Steina and Woody Vasulka on the other hand, embraced new medias and broke technological barriers to create moving images that questioned the presence of the human hand in artmaking. Their two works in the exhibition, “1-2-3-4” and “Solo for 3” look archaic now and almost humorous in their basicness. But at the time of their making, the videos were groundbreaking.

From the Hand Drawn Map Association’s archive, founder Kris Harzinski is exhibiting a selection of maps with subjects ranging from concepts of partnership to transit line numbers in a fictional city. While numbers do not appear visually on Miriam Carpenter’s exquisitely carved wood feathers, the title of the first one the artist created is the average number of feathers of a mallard duck, 11,903. Each subsequent sculpture’s numeric title is one less than the one made before it. In “Code Number Safe [Un]Safe, Carpenter will exhibit the 15th feather, “11,889.”

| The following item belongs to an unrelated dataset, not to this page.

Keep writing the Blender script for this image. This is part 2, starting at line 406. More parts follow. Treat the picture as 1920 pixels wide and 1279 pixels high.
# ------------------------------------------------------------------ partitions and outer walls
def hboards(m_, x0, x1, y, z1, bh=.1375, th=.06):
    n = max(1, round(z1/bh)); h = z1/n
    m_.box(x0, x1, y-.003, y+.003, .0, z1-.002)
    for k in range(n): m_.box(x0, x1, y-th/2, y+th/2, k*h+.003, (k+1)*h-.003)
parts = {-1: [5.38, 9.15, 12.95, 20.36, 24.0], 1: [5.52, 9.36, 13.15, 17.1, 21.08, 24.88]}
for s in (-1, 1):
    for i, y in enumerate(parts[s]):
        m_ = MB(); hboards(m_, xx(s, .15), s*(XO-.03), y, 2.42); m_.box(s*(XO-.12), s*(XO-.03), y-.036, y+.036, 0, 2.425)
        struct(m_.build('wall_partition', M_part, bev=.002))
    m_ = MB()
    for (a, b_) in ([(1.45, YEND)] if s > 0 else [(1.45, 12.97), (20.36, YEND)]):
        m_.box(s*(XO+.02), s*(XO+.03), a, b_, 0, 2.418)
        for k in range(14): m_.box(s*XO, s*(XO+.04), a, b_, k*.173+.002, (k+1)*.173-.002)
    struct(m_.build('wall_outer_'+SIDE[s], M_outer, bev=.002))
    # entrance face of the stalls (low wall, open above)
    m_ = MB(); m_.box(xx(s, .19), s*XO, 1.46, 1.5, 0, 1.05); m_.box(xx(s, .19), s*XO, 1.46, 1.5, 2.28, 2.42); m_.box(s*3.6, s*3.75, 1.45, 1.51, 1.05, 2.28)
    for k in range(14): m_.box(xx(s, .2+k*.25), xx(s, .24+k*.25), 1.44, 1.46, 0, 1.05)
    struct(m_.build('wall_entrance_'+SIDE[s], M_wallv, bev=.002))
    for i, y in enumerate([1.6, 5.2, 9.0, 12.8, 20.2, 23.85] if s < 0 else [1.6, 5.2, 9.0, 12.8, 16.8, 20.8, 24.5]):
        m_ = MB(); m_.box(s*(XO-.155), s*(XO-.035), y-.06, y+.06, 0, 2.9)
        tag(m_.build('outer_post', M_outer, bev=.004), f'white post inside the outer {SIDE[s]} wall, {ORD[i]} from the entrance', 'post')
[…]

Experiencing the daily ritual of self-injection as a means of healing and survival, Kathleen McSherry felt guided to make the sculpture “MS Nightmare” from found objects in her collection that spoke to her in a transformative and meaningful way that words cannot describe. In Edward Ellis Hughes’ remarkable collaged painting from 1982 the numeric references are not obvious which raises questions that may remain unanswered; “Did the artist choose the numbers randomly and do they signify some thing or being?”

Although numbers are attached to specific values like money and hurricane categories, the artists in “Code Number Safe [Un]Safe” made conscious decisions to include them in their artworks asclues to explain the inherent values personally significant to them and others.